In preparation for World Food Day 2012, the fifth annual Right to Food and Nutrition Watch will be presented to the public in over twenty countries by representatives of fifteen civil society organizations and their partners who worked together to publish this report.

In this 2012 edition, the Right to Food and Nutrition Watch offers a multi-facetted overview of how the unfairly concentrated power of decision-making results in the persistence of hunger and malnutrition.

The Watch 2012 analyses the increasing influence and control of agribusiness and financial actors on food and nutrition, including their impact on food speculation and on the production of food resources. It also describes the worrisome trend of governments’ and multilateral organizations’ increased recognition and promotion of the private sector and related philanthropic foundations as important stakeholders in the struggle against hunger and malnutrition. Their role is played out importantly through public private partnerships (PPPs) and as key investors in agriculture, health, and other development ventures. The Watch highlights the lack of adequate public regulation and the blatant conflicts of interest in these developments.

On the other hand, social movements and other expressions of civil society have engaged in strategies to regain people’s control over food and nutrition. Several of these initiatives are analyzed in the Watch as well.  A certain pattern of common denominators is highlighted: many of these struggles are rooted in the conviction of food sovereignty and peoples sovereignty, and relate directly in their political action to the use and strengthening of human rights instruments. Last but not least, these movements seem to follow a strategy to effectively occupy political decision space in local, national, and global governance structures.

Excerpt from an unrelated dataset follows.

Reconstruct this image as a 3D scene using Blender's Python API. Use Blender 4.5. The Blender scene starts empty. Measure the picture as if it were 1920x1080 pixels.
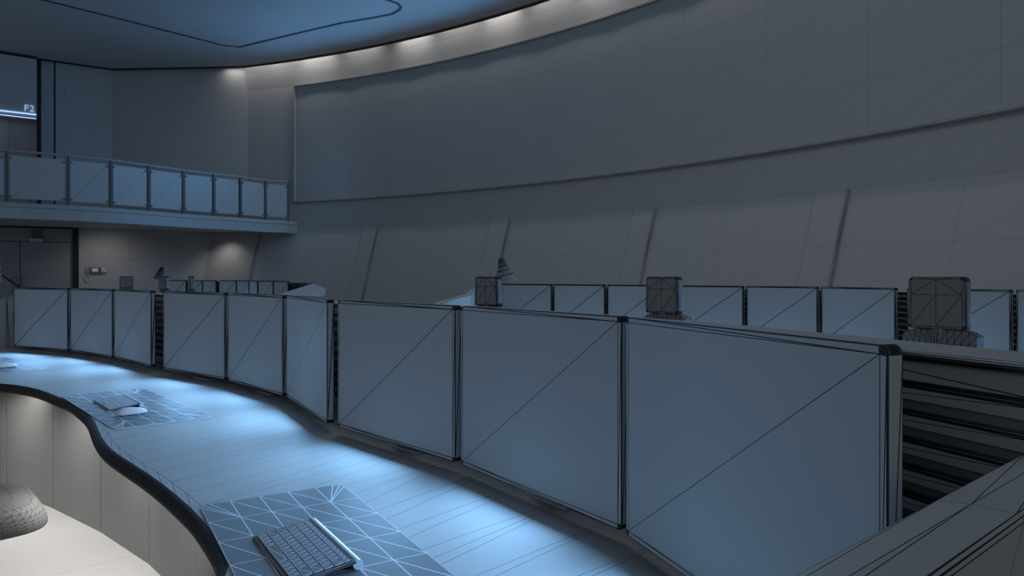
import bpy, bmesh, math
from mathutils import Vector, Matrix
C = bpy.context.scene.collection
F = 1920*25/36.0
EYE = 1.28
HZ = 518.0
PI = math.pi
def at(px, py, Y): return Vector(((px-960)/F*Y, Y, EYE+(HZ-py)/F*Y))
def onz(px, py, z):
    Y = F*(EYE-z)/(py-HZ); return Vector(((px-960)/F*Y, Y))

# ---------------------------------------------------------------- materials
_m = {}
def clay(base=(.42,.42,.42), line=(.015,.017,.02), size=.0015, rough=.6, mixf=1.0):
    k = (tuple(base), tuple(line), round(size,5), rough, mixf)
    if k in _m: return _m[k]
    m = bpy.data.materials.new('clay_wire'); m.use_nodes = True
    nt = m.node_tree; b = nt.nodes['Principled BSDF']
    b.inputs['Roughness'].default_value = rough
    try: b.inputs['Specular IOR Level'].default_value = .25
    except Exception: pass
    if size > 0:
        w = nt.nodes.new('ShaderNodeWireframe'); w.inputs[0].default_value = size
        mt = nt.nodes.new('ShaderNodeMath'); mt.operation = 'MULTIPLY'; mt.inputs[1].default_value = mixf
        mx = nt.nodes.new('ShaderNodeMix'); mx.data_type = 'RGBA'
        mx.inputs[6].default_value = (*base,1); mx.inputs[7].default_value = (*line,1)
        nt.links.new(w.outputs[0], mt.inputs[0]); nt.links.new(mt.outputs[0], mx.inputs[0])
        nt.links.new(mx.outputs[2], b.inputs['Base Color'])
    else:
        b.inputs['Base Color'].default_value = (*base,1)
    _m[k] = m; return m
def glow(col, s):
    m = bpy.data.materials.new('glow'); m.use_nodes = True
    b = m.node_tree.nodes['Principled BSDF']
    b.inputs['Base Color'].default_value = (*col,1)
    b.inputs['Emission Color'].default_value = (*col,1); b.inputs['Emission Strength'].default_value = s
    return m
def wire(Y, px=1.3, **k):            # line thickness that suits how far off the thing stands
    return clay(size=round(px*Y/F, 4), **k)
dark = clay(base=(.02,.02,.022), size=0)

# ---------------------------------------------------------------- mesh helpers
def link(name, me, parent=None):
    o = bpy.data.objects.new(name, me); C.objects.link(o)
    if parent: o.parent = parent
    return o
def mesh(name, V, Fc, mat, parent=None, origin=None, mats=None, fm=None):
    """V in world metres when origin is given (then the object sits at origin / its parent's origin)."""
    if origin is not None: V = [tuple(Vector(v)-Vector(origin)) for v in V]
    me = bpy.data.meshes.new(name); me.from_pydata([tuple(v) for v in V], [], [tuple(f) for f in Fc])
    me.materials.append(mat)
    if mats:
        for x in mats: me.materials.append(x)
        for i, k in enumerate(fm): me.polygons[i].material_index = k
    me.update()
    bm = bmesh.new(); bm.from_mesh(me); bmesh.ops.recalc_face_normals(bm, faces=bm.faces); bm.to_mesh(me); bm.free()
    o = link(name, me, parent)
    if origin is not None and parent is None: o.location = origin
    return o
def tag(o, label, cat, group=None):
    o['label'] = label; o['category'] = cat
    if group: o['group'] = group
    return o
def thing(name, label, cat, loc, rz=0, group=None):
    o = bpy.data.objects.new(name, None); C.objects.link(o); o.location = loc; o.rotation_euler = (0,0,rz)
    return tag(o, label, cat, group)
def struct(name, V, Fc, mat, **k):
    o = mesh(name, V, Fc, mat, **k); o['kind'] = 'structure'; return o
def box(cx,cy,cz,sx,sy,sz,rz=0):
    c, s = math.cos(rz), math.sin(rz); V = []
    for z in (-.5,.5):
        for x,y in ((-.5,-.5),(.5,-.5),(.5,.5),(-.5,.5)):
            X, Y = x*sx, y*sy
            V.append((cx+X*c-Y*s, cy+X*s+Y*c, cz+z*sz))
    return V, [(0,3,2,1),(4,5,6,7),(0,1,5,4),(1,2,6,5),(2,3,7,6),(3,0,4,7)]
def join(*parts):
    V, Fc = [], []
    for v, f in parts:
        n = len(V); V += list(v); Fc += [tuple(i+n for i in q) for q in f]
    return V, Fc
def bevbox(cx,cy,cz,sx,sy,sz,b,rz=0,seg=2):
    bm = bmesh.new(); bmesh.ops.create_cube(bm, size=1)
    for v in bm.verts: v.co = Vector((v.co.x*sx, v.co.y*sy, v.co.z*sz))
    bmesh.ops.bevel(bm, geom=list(bm.edges), offset=b, segments=seg, affect='EDGES', profile=.5)
    c, s = math.cos(rz), math.sin(rz)
    V = [(cx+v.co.x*c-v.co.y*s, cy+v.co.x*s+v.co.y*c, cz+v.co.z) for v in bm.verts]
    bm.verts.index_update()
    Fc = [tuple(v.index for v in f.verts) for f in bm.faces]; bm.free(); return V, Fc
def tube(pts, r, n=10, caps=True):
    pts = [Vector(p) for p in pts]; V, Fc = [], []
    rr = r if isinstance(r,(list,tuple)) else [r]*len(pts)
    up0 = None
    for i, p in enumerate(pts):
        d = (pts[min(i+1,len(pts)-1)]-pts[max(i-1,0)]).normalized()
        a = up0 if up0 is not None else (Vector((0,0,1)) if abs(d.z)<.9 else Vector((1,0,0)))
        u = (a-d*a.dot(d)).normalized(); up0 = u; w = d.cross(u)
        for k in range(n):
            t = 2*PI*k/n; V.append(tuple(p+(u*math.cos(t)+w*math.sin(t))*rr[i]))
    for i in range(len(pts)-1):
        for k in range(n):
            a, b = i*n+k, i*n+(k+1)%n; Fc.append((a,b,b+n,a+n))
    if caps:
        Fc.append(tuple(range(n))[::-1]); Fc.append(tuple(range((len(pts)-1)*n, len(pts)*n)))
    return V, Fc
def lathe(prof, n=32, loc=(0,0,0), M=None):
    V, Fc = [], []
    for r, z in prof:
        for k in range(n):
            t = 2*PI*k/n; v = Vector((r*math.cos(t), r*math.sin(t), z))
            if M: v = M@v
            V.append(tuple(v+Vector(loc)))
    for i in range(len(prof)-1):
        for k in range(n):
            a, b = i*n+k, i*n+(k+1)%n; Fc.append((a,b,b+n,a+n))
    return V, Fc
def spline(P, n=8):
    P = [Vector(p).to_2d() for p in P]; out = []
    for i in range(len(P)-1):
        p0 = P[i-1] if i else P[0]*2-P[1]; p1, p2 = P[i], P[i+1]; p3 = P[i+2] if i+2 < len(P) else p2*2-p1
        for k in range(n):
            t = k/n
            out.append(.5*((2*p1)+(p2-p0)*t+(2*p0-5*p1+4*p2-p3)*t*t+(3*p1-p0-3*p2+p3)*t**3))
    out.append(P[-1]); return out
def resample(P, d):
    P = [Vector(p) for p in P]; L = [0]
    for a, b in zip(P, P[1:]): L.append(L[-1]+(b-a).length)
    n = max(1, round(L[-1]/d)); out = []
    j = 0
    for i in range(n+1):
        s = L[-1]*i/n
        while j < len(P)-2 and L[j+1] < s: j += 1
        t = (s-L[j])/max(1e-9, L[j+1]-L[j]); out.append(P[j].lerp(P[j+1], min(1,t)))
    return out
def normals(P, side=1):
    N = []
    for i in range(len(P)):
        d = (P[min(i+1,len(P)-1)]-P[max(i-1,0)]).normalized(); N.append(Vector((-d.y, d.x))*side)
    return N
def sweep(P, prof, side=1, close=False, caps=True):
    """sweep a cross-section [(offset, z)...] along plan polyline P"""
    N = normals(P, side); V, Fc = [], []; m = len(prof)
    for p, n in zip(P, N):
        for o, z in prof: q = p+n*o; V.append((q.x, q.y, z))
    rng = m if close else m-1
    for i in range(len(P)-1):
        for k in range(rng):
            a, b = i*m+k, i*m+(k+1)%m; Fc.append((a,b,b+m,a+m))
    if close and caps: Fc.append(tuple(range(m))); Fc.append(tuple(range((len(P)-1)*m, len(P)*m))[::-1])
    return V, Fc

# ================================================================= THE ROOM
WC = Vector((-16.28,-2.92)); WR = 26.09
def wp(deg, dr=0): a = math.radians(deg); return Vector((WC.x+(WR+dr)*math.cos(a), WC.y+(WR+dr)*math.sin(a)))
ZB = 2.68            # where the leaning wall meets the upright one
LEAN = .33
ZC = 7.56            # ceiling underside
wallm = clay(size=.014, mixf=.15)
lowm = clay(size=.014, mixf=.16)
ceilm = clay(size=.02, mixf=.10)
# floor
V = [(-22,-8,0),(14,-8,0),(14,24,0),(-22,24,0)]
nx, ny = 12, 11; V = []; Fc = []
for j in range(ny+1):
    for i in range(nx+1): V.append((-22+3*i, -8+3*j, 0))
for j in range(ny):
    for i in range(nx): a = j*(nx+1)+i; Fc.append((a,a+1,a+nx+2,a+nx+1))
struct('floor', V, Fc, clay(base=(.5,.49,.48), size=.004, mixf=.4))
# big wall, upper part
cols = [71.9,69.8,67.9,65.6,63.4,61.2,58.7,56.3,53.94,51.6,49.4,47.2,45.0,42.9,40.89,38.9,36.91,34.9,32.87,30.7,28.66,26.5,24.4,22.3,20.2,18,16,14,12,10,8,6,4,2,0]
zs = [ZB,3.5,4.37,5.18,6.08,6.97,7.5,7.75,8.4]
def grid(cols, rows, fn):
    V, Fc = [], []; m = len(rows)
    for c in cols:
        for r in rows: V.append(fn(c, r))
    for i in range(len(cols)-1):
        for k in range(m-1):
            a = i*m+k; Fc.append((a,a+m,a+m+1)); Fc.append((a,a+m+1,a+1))
    return V, Fc
def upfn(c, z):
    dr = 0
    if z > 6.9: dr = -.10*((z-6.9)/.9)**1.6
    p = wp(c, dr); return (p.x, p.y, z)
V, Fc = grid(cols, zs, upfn); struct('wall_screen_upper', V, Fc, wallm)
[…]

The Right to Food and Nutrition Watch is the first and only international periodical review that monitors state actors’ actions related to the realization of the right to food and nutrition. This report provides a platform for human rights experts, civil society activists, social movements, the media, and scholars to exchange their experiences on how best to carry out right to food and nutrition work, including lobbying and advocacy work. The Watch is also a powerful tool to put pressure on policymakers at the national and international level to take the human right to food and nutrition seriously into account.